## Begin

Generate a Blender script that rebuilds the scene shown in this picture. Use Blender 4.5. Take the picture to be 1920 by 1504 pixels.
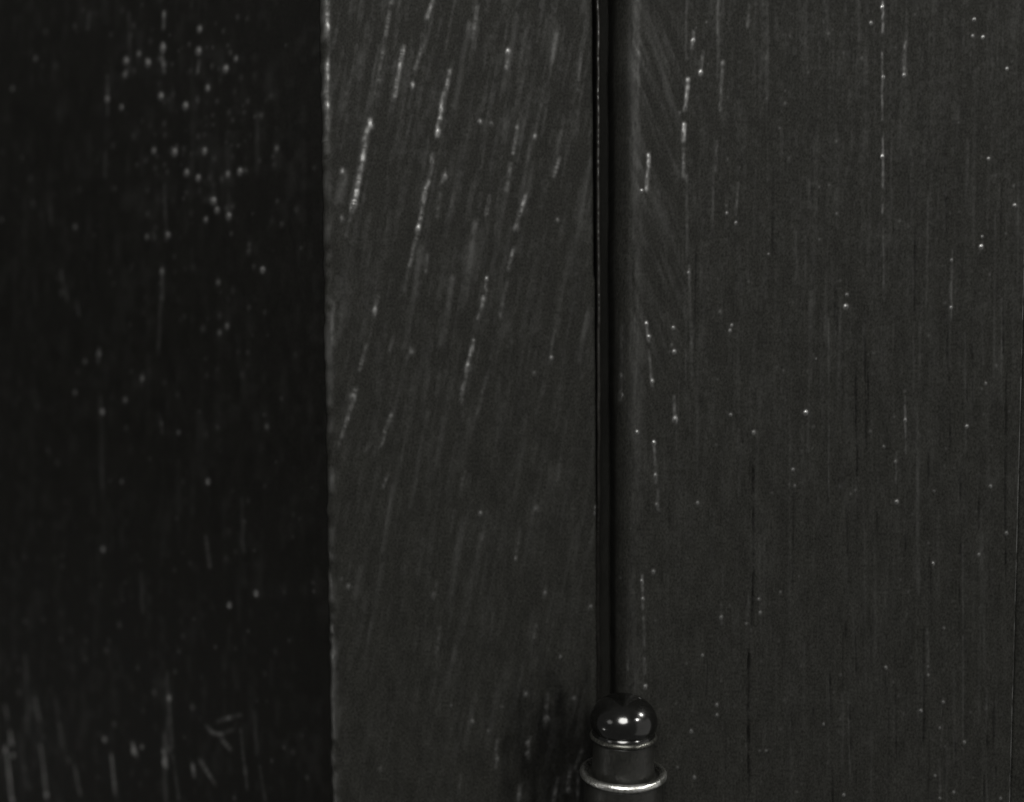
import bpy, math
import numpy as np
from mathutils import Vector, Matrix, Euler

R = math.radians
scene = bpy.context.scene
for o in list(bpy.data.objects):
    bpy.data.objects.remove(o)
COL = scene.collection

# ------------------------------------------------------------------ camera
D = 0.173                    # metres from lens to the face of the door
FPX = 1920.0                 # focal length in photograph pixels
cam_data = bpy.data.cameras.new('camera')
cam = bpy.data.objects.new('camera', cam_data)
COL.objects.link(cam)
scene.camera = cam
cam_data.sensor_width = 36.0
cam_data.lens = 36.0 * FPX / 1920.0
cam_data.clip_start = 0.005
cam_data.clip_end = 50.0
PITCH, ROLL = R(-2.1), R(0.5)
cam.location = (0, -D, 0.0)
cam.rotation_euler = (Euler((R(90) + PITCH, 0, 0)).to_matrix() @ Matrix.Rotation(ROLL, 3, 'Z')).to_euler()
CM = cam.rotation_euler.to_matrix()
cam_data.dof.use_dof = True
cam_data.dof.focus_distance = D - 0.0012
cam_data.dof.aperture_fstop = 5.6

# ------------------------------------------------------------------ world and lamps
world = bpy.data.worlds.new('World')
scene.world = world
world.use_nodes = True
bg = world.node_tree.nodes['Background']
bg.inputs[0].default_value = (1.0, 0.99, 0.95, 1)
bg.inputs[1].default_value = 0.080

def aim(o, target):
    o.rotation_euler = (Vector(target) - o.location).to_track_quat('-Z', 'Y').to_euler()

def direction(az, el, dist, origin=(0.018, 0, -0.055)):
    """az: degrees to the right of straight out from the door; el: degrees above level"""
    a, e = R(az), R(el)
    return Vector(origin) + dist * Vector((math.sin(a) * math.cos(e), -math.cos(a) * math.cos(e), math.sin(e)))

def lamp(name, kind, az, el, dist, power, size=0.1, size_y=None, colour=(1, 0.985, 0.94)):
    L = bpy.data.lights.new(name, kind)
    L.energy = power
    L.color = colour
    if kind == 'AREA':
        L.shape = 'RECTANGLE'
        L.size = size
        L.size_y = size_y or size
    else:
        L.shadow_soft_size = size
    o = bpy.data.objects.new(name, L)
    COL.objects.link(o)
    o.location = direction(az, el, dist)
    aim(o, (0.018, 0, -0.055))
    return o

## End

▸ **What is expected**:
Which lines above contain the word "pixels"? Copy each of them.

▸ **Answer below**:
Generate a Blender script that rebuilds the scene shown in this picture. Use Blender 4.5. Take the picture to be 1920 by 1504 pixels.
FPX = 1920.0                 # focal length in photograph pixels